The Corwin Amendment is a proposed amendment to the United States Constitution that would shield "domestic institutions" of the states (which in 1861 included slavery) from the constitutional amendment process and from abolition or interference by Congress. It was passed by the 36th Congress on March 2, 1861, and submitted to the state legislatures for ratification. Senator William H. Seward of New York introduced the amendment in the Senate and Representative Thomas Corwin of Ohio introduced it in the House of Representatives. It was one of several measures considered by Congress in an ultimately unsuccessful attempt to attract the seceding states back into the Union and in an attempt to entice border slave states to stay.

No amendment shall be made to the Constitution which will authorize or give to Congress the power to abolish or interfere, within any State, with the domestic institutions thereof, including that of persons held to labor or service by the laws of said State.

The text refers to slavery with terms such as "domestic institutions" and "persons held to labor or service" and avoids using the word "slavery", following the example set at the Constitutional Convention of 1787, which referred to slavery in its draft of the Constitution with comparable descriptions of legal status: "Person held to Service", "the whole Number of free Persons ..., three fifths of all other Persons", "The Migration and Importation of such Persons".

In the Congressional session that began in December 1860, more than 200 resolutions with respect to slavery, including 57 resolutions proposing constitutional amendments, were introduced in Congress.
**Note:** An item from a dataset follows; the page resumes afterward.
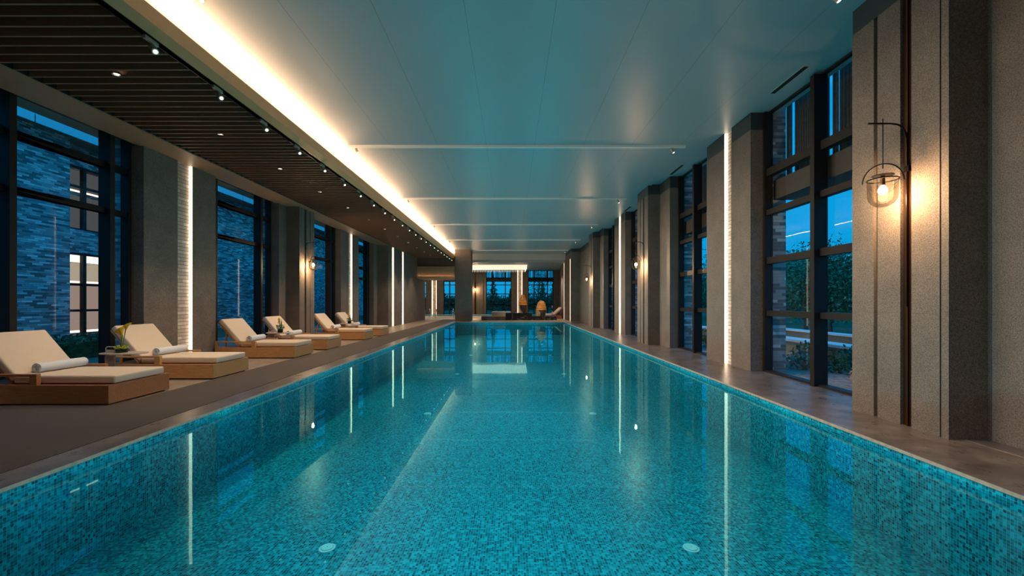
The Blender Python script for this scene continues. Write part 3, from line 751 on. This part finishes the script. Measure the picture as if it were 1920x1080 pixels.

Most represented compromises designed to avert military conflict. Mississippi Democratic Senator Jefferson Davis proposed one that explicitly protected property rights in slaves. A group of House members proposed a national convention to accomplish secession as a "dignified, peaceful, and fair separation" that could settle questions like the equitable distribution of the federal government's assets and rights to navigate the Mississippi River.